C’est difficile à expliquer. Il n’y a rien de préprogrammé, ce sont toutes des techniques traditionnelles, comme lorsque Picasso dessinait des lignes avec un briquet pour créer des images très temporaires. Ça, c’était la technique originale, que Travis Flint a développée, élaborée.

Il sera sur scène avec moi. En fait, il y aura 2 scènes, une dans chaque coin.

 

Les événements musicaux sont assez rares à la Biosphère de Montréal. Qu’est-ce que ça représente pour toi de te produire dans cet espace mythique que tu connais sans doute, comme tout bon Montréalais?

C’est une icône, c’est certain. Quand j’ai visité le musée, j’ai adoré cette superbe énergie de l’âge spatiale, ce contraste futur/passé. Quand j’ai su qu’il y avait une opportunité de le faire là, j’ai sauté sur l’occasion. J’espère que même le simple fait de s’y rendre fera partie de l’expérience pour les gens. Marchons tous vers cette mythique boule que l’on voit si régulièrement sans jamais s’y rendre! (rires)

C’est un peu comme ça pour toute cette « tournée ». Je dois organiser des spectacles avec des galeries d’art et des planétariums. Mon spectacle se doit d’être facile à adapter aux différents espaces.
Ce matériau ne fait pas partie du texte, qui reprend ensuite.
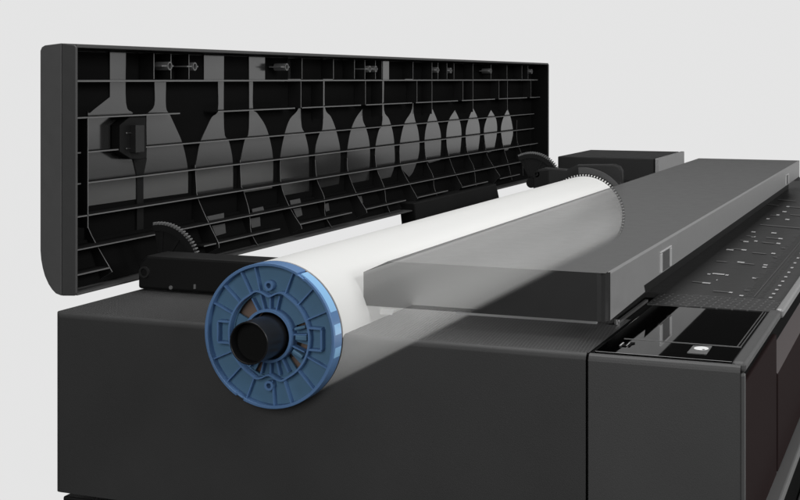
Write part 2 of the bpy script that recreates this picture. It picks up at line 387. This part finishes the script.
b.build('marking', M['markdim'], pl)
a0, a1 = onz(756, 294.6, .0006), onz(800, 239.5, .0006)
b = MB(); b.box(1.535, 3.4, a0.y - .0004, a0.y + .0004, .0004, .0009)
b.build('platen_line', M['markdim'], pl)
b = MB()
for k in range(150): x = 1.54 + k*.012; b.box(x, x + .0012, a0.y + .003, a0.y + (.011 if k % 5 else .016), .0002, .0007)
for k in range(150): x = 1.54 + k*.012; b.box(x, x + .0012, a0.y - .010, a0.y - .004, .0002, .0007)
b.build('platen_ruler', M['rim'], pl)

# ------------------------------------------------------------------ holders
# near roll holder block
hx = 1.318
hb = MB()
hb.prism([(hx, .860, .002), (hx, .860, .030), (hx, .849, .041), (hx, RY + RR + .004, .041), (hx, RY + RR + .004, .002)], (.045, 0, 0))
hold = hb.build('roll_holder', M['black'], pr, bevel=.003)
c = onx(145, 272, hx)
b = MB(); b.tube(hx - .003, hx + .001, c.y, c.z, .0065, .0045, seg=32); b.build('holder_pivot', M['dark'], hold)
b = MB(); q = onx(171, 287.5, hx); b.cyl((hx - .0012, q.y, q.z), (.002, 0, 0), .0022); b.build('holder_screw', M['rib'], hold); b = MB(); q = onx(195, 287, hx); b.box(hx - .0014, hx, q.y - .0011, q.y + .0011, q.z - .002, q.z + .003); b.build('holder_screw', M['rib'], hold)
# gear quadrants of the lid hinge
def gear(gx, cpx, cpy, rpx, tilt0, tilt1, th=.006):
    c = onx(cpx, cpy, gx); R = (onx(cpx, cpy - rpx, gx).z - c.z)
    b = MB(); b.tube(gx, gx + th, c.y, c.z, R*.94, R*.80, seg=40, a0=tilt0, a1=tilt1); b.tube(gx, gx + th, c.y, c.z, R*.16, seg=24)
    for a in (tilt0 + .25, (tilt0 + tilt1)/2, tilt1 - .25):
        u = Vector((0, math.cos(a), math.sin(a))); n = Vector((0, -math.sin(a), math.cos(a))) * .002
        p = Vector((gx + .001, c.y, c.z)); b.prism([p + u*R*.25 + n, p + u*R*.82 + n, p + u*R*.82 - n, p + u*R*.25 - n], (th - .002, 0, 0))
    b.tube(gx + .0025, gx + th - .001, c.y, c.z, R*.81, R*.2, seg=40, a0=tilt0, a1=tilt1)
    g = b.build('hinge_gear', M['black'], pr)
    b = MB(); N = int((tilt1 - tilt0) / .075)
    for k in range(N):
        a = tilt0 + (k + .5)*(tilt1 - tilt0)/N; u = Vector((0, math.cos(a), math.sin(a))); n = Vector((0, -math.sin(a), math.cos(a))) * R*.018
        p = Vector((gx, c.y, c.z)); b.prism([p + u*R*.935 + n, p + u*R + n*.6, p + u*R - n*.6, p + u*R*.935 - n], (th, 0, 0))
    b.build('gear_teeth', M['rib'], g)  # teeth paler than the gear: their glints put into the colour
gear(1.375, 160, 268, 46, math.radians(78), math.radians(172))
gear(2.46, 531, 183, 31, math.radians(62), math.radians(172), .012)

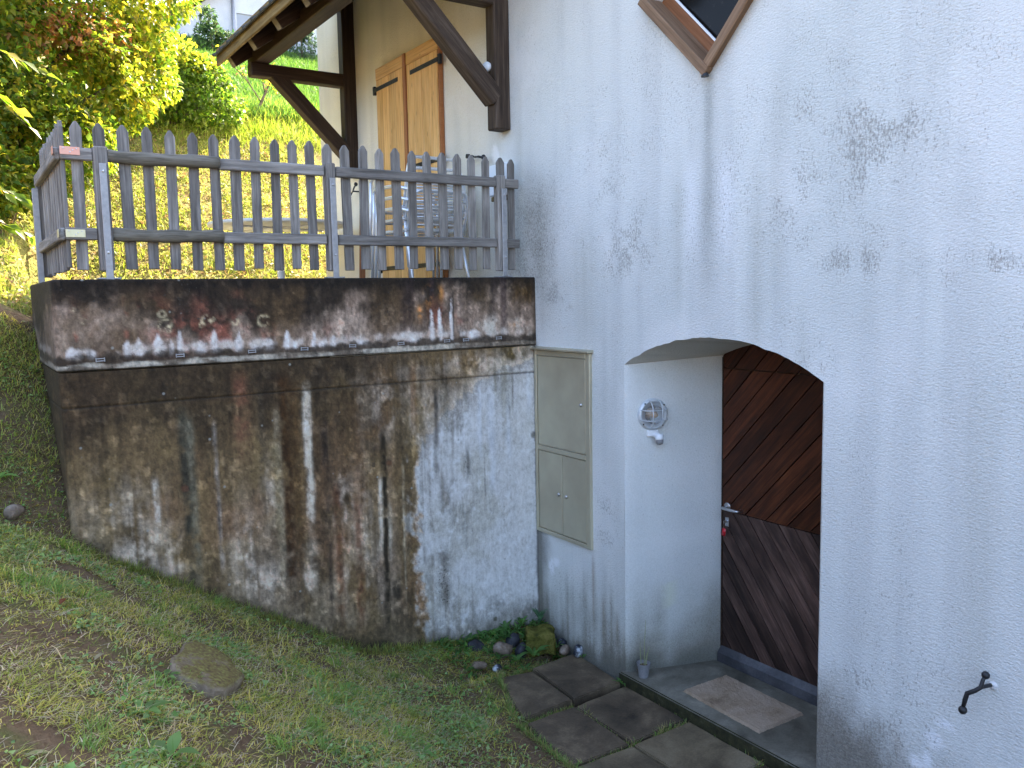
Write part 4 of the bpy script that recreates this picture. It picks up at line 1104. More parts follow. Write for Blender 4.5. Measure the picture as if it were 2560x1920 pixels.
cl = ['topmost', 'second from the top', 'third from the top', 'lowest']
def chair():
    c = empty('stacking_chair', (0, 0, 0), 'x', 'chair', 'aluminium chairs stacked by the shutters')
    I = Matrix.Identity(4)
    def P(name, pts, r, mat=M_alu):
        V, F = tube(pts, r, 8); return add(name, V, F, mat, c, I, smooth=True)
    for s in (-1, 1):
        P('leg', bend([(s * .275, .27, 0), (s * .262, .235, .45), (s * .262, .215, .66)], .05), .0125)
        P('leg', bend([(s * .245, -.30, 0), (s * .215, -.20, .43)], .05), .0125)
        P('armrest', bend([(s * .262, .215, .66), (s * .265, .18, .685), (s * .262, -.14, .675), (s * .225, -.26, .64)], .05), .013)
    P('backrest_frame', bend([(-.215, -.20, .43), (-.225, -.27, .66), (-.21, -.30, .79), (.21, -.30, .79), (.225, -.27, .66), (.215, -.20, .43)], .07, 5), .0125)
    g = G()
    for k in range(4):
        z = .55 + .055 * k; yb = -.235 - (z - .55) * .28
        g.put(*tube([(-.218, yb, z), (-.1, yb - .02, z), (.1, yb - .02, z), (.218, yb, z)], .007, 6))
    g.obj('backrest', M_alu, c, I, smooth=True)
    g = G()
    for k in range(9):
        y = -.19 + .05 * k
        g.put(*cbox(.47, .032, .006, .002), M=Matrix.Translation((0, y, .44 + .008 * math.cos(k))))
    g.put(*tube(bend([(-.24, -.21, .435), (-.24, .235, .435), (.24, .235, .435), (.24, -.21, .435), (-.24, -.21, .435)], .05, 4), .010, 8))
    g.obj('seat', M_alu, c, I)
    return c
ch0 = chair()
kids = [o for o in bpy.data.objects if o.parent == ch0]
for i in range(4):
    if i == 0: c = ch0
    else:
        c = ch0.copy(); col.objects.link(c)
        for q in kids:
            w = q.copy(); col.objects.link(w); w.parent = c
            w.matrix_parent_inverse = Matrix.Identity(4)
    lvl = 3 - i
    c.matrix_basis = Matrix.Translation((3.06 - .006 * lvl, 5.80 + .03 * lvl, 2.37 + .082 * lvl)) @ Matrix.Rotation(R(3 - 1.5 * i), 4, 'Z')
    W[c] = c.matrix_basis.copy()
    c['label'] = ('aluminium armchair at the %s of the stack behind the pickets' % ('top' if i == 0 else 'bottom')) if i in (0, 3) else ('aluminium armchair, %s in the stack behind the pickets' % cl[i])
o = beam('wooden_slat', (3.30, 7.55, 2.37), (3.37, 7.62, 3.25), .06, .022, M_winred, None, (0, 1, 0)); tag(o, 'brown wooden slat leaning on the house wall beside the table', 'slat')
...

C’est vraiment la production la plus ambitieuse que j’ai mise sur pied et j’en ai jusqu’à 2013! Je me retrouve un peu en terrain inconnu. Je ne suis pas habitué de devoir réserver mes lieux un an à l’avance. Je suis un habitué de l’industrie de la musique où tout s’organise en moins de 6 mois. C’est un peu étrange.